— Begin DATA EXCERPT —

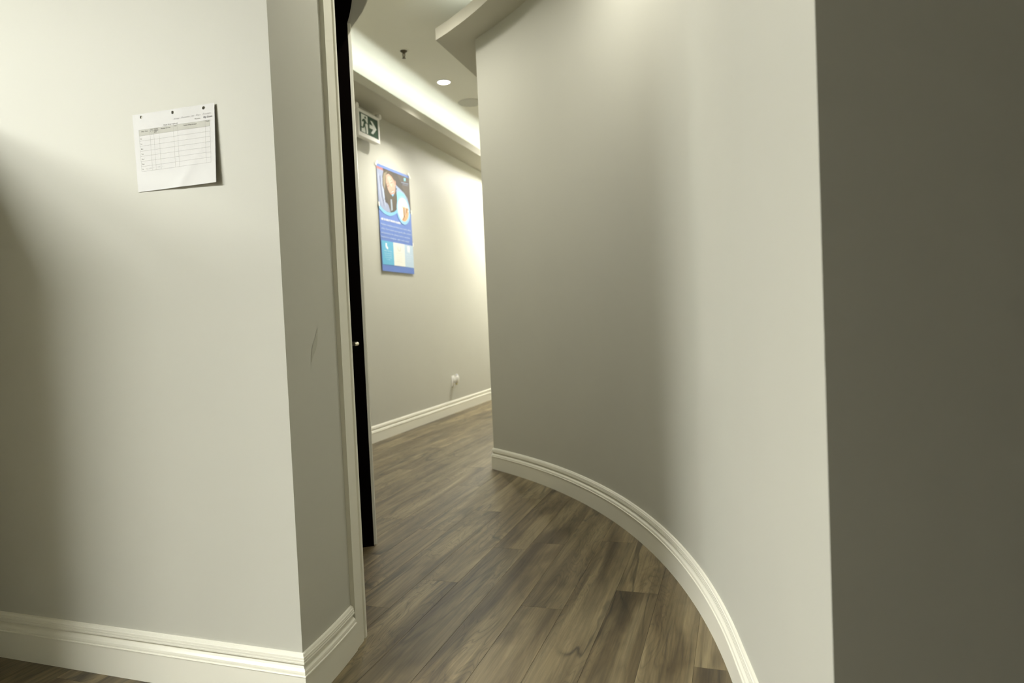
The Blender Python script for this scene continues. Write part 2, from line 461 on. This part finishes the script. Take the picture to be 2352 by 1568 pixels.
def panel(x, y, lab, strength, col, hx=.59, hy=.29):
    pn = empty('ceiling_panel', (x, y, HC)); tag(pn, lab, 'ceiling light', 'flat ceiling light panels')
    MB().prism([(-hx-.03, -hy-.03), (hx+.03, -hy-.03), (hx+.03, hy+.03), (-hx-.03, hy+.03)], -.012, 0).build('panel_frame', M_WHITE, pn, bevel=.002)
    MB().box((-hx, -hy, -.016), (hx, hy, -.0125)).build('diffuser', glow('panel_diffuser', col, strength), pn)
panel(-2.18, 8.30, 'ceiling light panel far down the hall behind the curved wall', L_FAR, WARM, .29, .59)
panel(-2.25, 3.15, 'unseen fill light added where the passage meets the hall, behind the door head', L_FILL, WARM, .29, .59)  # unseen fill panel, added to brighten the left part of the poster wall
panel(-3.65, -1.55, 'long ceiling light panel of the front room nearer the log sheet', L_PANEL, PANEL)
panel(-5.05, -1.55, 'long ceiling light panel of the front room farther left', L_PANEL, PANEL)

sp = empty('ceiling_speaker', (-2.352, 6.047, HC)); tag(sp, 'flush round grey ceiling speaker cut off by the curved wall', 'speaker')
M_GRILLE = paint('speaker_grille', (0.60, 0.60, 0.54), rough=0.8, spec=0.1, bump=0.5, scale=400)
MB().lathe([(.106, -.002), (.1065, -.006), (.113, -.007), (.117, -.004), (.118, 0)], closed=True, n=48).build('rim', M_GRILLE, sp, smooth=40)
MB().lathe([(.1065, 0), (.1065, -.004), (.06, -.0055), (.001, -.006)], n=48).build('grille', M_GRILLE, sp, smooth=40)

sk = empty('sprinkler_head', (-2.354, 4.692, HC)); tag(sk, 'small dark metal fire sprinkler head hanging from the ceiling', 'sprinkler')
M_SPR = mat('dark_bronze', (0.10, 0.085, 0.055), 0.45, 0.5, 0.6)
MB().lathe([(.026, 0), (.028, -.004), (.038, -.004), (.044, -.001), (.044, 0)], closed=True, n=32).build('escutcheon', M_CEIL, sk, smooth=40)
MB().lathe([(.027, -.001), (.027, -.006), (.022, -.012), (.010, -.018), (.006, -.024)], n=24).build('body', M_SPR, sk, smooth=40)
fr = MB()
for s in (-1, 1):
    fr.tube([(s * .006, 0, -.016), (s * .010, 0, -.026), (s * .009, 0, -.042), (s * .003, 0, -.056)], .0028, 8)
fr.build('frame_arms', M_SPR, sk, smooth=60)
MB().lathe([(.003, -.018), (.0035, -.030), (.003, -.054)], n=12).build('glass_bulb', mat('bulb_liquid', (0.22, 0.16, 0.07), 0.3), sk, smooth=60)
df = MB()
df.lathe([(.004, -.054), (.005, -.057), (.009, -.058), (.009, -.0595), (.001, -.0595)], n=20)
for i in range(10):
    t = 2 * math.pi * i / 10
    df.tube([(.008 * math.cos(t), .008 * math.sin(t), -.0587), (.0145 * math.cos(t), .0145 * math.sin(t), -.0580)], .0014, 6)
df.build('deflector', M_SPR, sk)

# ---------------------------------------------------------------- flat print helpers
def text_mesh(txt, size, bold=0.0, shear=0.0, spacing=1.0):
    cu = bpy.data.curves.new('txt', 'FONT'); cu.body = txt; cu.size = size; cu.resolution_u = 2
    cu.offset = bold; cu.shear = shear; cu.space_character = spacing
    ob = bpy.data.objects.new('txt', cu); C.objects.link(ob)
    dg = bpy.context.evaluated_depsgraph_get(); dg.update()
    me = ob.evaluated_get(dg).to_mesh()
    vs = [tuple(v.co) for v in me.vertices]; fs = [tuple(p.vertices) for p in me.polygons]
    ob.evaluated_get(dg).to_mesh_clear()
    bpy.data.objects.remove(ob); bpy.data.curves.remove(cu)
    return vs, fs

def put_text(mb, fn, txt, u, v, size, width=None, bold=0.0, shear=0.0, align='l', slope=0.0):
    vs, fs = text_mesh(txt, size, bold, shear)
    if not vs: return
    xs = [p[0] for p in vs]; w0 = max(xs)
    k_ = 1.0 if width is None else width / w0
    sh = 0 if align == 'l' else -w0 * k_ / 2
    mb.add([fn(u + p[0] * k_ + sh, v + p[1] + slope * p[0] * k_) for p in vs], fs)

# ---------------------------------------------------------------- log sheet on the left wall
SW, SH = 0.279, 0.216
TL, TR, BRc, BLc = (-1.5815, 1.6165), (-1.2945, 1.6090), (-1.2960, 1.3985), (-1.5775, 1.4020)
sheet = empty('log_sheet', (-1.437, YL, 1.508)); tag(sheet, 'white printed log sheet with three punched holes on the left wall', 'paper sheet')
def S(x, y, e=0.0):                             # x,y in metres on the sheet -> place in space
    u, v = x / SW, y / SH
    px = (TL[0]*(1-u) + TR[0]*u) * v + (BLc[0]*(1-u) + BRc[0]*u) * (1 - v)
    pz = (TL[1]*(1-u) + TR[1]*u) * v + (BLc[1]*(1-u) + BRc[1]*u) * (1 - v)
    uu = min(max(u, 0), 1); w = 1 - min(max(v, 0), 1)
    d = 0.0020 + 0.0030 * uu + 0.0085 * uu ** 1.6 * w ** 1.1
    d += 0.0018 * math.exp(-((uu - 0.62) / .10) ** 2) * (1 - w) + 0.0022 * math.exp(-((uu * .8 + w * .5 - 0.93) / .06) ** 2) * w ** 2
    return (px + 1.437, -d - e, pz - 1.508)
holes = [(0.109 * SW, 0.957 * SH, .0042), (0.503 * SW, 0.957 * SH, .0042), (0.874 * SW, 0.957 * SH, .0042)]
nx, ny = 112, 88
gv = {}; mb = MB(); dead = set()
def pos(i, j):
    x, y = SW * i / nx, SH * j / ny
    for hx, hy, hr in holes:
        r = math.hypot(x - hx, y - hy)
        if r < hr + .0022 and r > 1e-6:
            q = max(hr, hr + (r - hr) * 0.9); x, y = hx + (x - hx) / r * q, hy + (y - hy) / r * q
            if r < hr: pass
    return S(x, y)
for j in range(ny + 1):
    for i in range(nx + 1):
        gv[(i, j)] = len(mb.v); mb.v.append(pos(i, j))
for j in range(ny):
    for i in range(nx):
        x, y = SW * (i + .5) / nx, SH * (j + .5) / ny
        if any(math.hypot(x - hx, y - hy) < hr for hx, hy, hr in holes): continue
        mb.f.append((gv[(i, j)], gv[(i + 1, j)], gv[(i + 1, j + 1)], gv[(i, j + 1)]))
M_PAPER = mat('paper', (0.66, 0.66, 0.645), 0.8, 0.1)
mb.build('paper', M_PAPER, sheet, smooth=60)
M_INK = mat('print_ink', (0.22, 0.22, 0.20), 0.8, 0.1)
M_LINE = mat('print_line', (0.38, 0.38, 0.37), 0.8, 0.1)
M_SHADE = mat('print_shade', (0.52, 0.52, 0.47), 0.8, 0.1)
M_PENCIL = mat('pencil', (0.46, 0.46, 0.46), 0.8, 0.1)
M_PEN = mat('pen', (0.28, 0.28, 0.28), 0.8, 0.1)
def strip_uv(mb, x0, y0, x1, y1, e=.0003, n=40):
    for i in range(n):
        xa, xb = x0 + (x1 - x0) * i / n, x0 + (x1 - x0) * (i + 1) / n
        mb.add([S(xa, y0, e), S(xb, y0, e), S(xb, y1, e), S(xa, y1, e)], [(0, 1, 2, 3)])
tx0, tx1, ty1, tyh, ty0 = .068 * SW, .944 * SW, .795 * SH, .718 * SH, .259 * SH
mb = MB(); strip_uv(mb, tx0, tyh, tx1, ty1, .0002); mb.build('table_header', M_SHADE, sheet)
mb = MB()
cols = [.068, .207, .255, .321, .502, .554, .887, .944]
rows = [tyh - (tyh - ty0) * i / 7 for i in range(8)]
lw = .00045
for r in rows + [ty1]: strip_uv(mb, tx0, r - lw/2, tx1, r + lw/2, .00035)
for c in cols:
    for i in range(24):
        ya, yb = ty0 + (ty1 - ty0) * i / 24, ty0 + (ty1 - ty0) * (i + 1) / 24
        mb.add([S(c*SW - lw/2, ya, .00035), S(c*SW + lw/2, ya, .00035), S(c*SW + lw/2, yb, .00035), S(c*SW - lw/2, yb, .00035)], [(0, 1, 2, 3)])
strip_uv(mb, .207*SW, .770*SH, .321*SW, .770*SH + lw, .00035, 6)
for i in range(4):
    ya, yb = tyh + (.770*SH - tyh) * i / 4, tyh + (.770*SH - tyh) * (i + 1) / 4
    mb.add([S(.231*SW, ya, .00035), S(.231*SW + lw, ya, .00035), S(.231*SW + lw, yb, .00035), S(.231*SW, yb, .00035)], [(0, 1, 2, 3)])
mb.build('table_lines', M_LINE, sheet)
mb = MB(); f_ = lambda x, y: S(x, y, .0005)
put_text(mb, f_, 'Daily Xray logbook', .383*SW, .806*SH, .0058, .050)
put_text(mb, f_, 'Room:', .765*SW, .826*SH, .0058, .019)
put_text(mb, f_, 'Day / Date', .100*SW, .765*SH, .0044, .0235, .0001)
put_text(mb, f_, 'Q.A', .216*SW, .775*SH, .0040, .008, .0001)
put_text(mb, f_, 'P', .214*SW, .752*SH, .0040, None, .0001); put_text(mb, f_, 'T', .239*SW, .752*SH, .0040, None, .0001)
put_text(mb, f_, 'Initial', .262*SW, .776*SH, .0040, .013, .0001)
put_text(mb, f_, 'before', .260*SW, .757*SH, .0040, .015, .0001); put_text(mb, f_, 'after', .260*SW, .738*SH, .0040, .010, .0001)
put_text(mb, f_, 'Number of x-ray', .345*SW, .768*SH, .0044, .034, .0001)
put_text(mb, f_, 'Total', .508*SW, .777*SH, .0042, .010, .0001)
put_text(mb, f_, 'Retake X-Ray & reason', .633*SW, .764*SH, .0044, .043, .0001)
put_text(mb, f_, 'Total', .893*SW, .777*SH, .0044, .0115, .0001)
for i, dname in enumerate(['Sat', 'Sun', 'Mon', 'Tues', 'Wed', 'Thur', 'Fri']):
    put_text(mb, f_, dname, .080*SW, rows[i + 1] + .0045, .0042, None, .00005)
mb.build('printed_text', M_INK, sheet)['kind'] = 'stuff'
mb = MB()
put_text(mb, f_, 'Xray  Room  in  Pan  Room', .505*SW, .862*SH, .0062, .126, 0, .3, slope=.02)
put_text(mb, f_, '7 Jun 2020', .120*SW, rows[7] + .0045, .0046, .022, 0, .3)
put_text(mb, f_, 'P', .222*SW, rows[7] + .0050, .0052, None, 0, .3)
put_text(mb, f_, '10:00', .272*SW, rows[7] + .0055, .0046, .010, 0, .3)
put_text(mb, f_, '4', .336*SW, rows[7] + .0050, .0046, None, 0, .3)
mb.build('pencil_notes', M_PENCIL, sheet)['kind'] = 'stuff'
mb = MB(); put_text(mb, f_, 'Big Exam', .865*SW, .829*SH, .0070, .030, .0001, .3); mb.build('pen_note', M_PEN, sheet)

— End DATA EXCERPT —

#### THE PROBLEM
Everything from the top line of the data down to and including the line with "n=48).build('grille', M_GRILLE, sp, smooth=40)" is to be copied, except the pictures.

#### OUTPUT OF THE TASK
The Blender Python script for this scene continues. Write part 2, from line 461 on. This part finishes the script. Take the picture to be 2352 by 1568 pixels.
def panel(x, y, lab, strength, col, hx=.59, hy=.29):
    pn = empty('ceiling_panel', (x, y, HC)); tag(pn, lab, 'ceiling light', 'flat ceiling light panels')
    MB().prism([(-hx-.03, -hy-.03), (hx+.03, -hy-.03), (hx+.03, hy+.03), (-hx-.03, hy+.03)], -.012, 0).build('panel_frame', M_WHITE, pn, bevel=.002)
    MB().box((-hx, -hy, -.016), (hx, hy, -.0125)).build('diffuser', glow('panel_diffuser', col, strength), pn)
panel(-2.18, 8.30, 'ceiling light panel far down the hall behind the curved wall', L_FAR, WARM, .29, .59)
panel(-2.25, 3.15, 'unseen fill light added where the passage meets the hall, behind the door head', L_FILL, WARM, .29, .59)  # unseen fill panel, added to brighten the left part of the poster wall
panel(-3.65, -1.55, 'long ceiling light panel of the front room nearer the log sheet', L_PANEL, PANEL)
panel(-5.05, -1.55, 'long ceiling light panel of the front room farther left', L_PANEL, PANEL)

sp = empty('ceiling_speaker', (-2.352, 6.047, HC)); tag(sp, 'flush round grey ceiling speaker cut off by the curved wall', 'speaker')
M_GRILLE = paint('speaker_grille', (0.60, 0.60, 0.54), rough=0.8, spec=0.1, bump=0.5, scale=400)
MB().lathe([(.106, -.002), (.1065, -.006), (.113, -.007), (.117, -.004), (.118, 0)], closed=True, n=48).build('rim', M_GRILLE, sp, smooth=40)
MB().lathe([(.1065, 0), (.1065, -.004), (.06, -.0055), (.001, -.006)], n=48).build('grille', M_GRILLE, sp, smooth=40)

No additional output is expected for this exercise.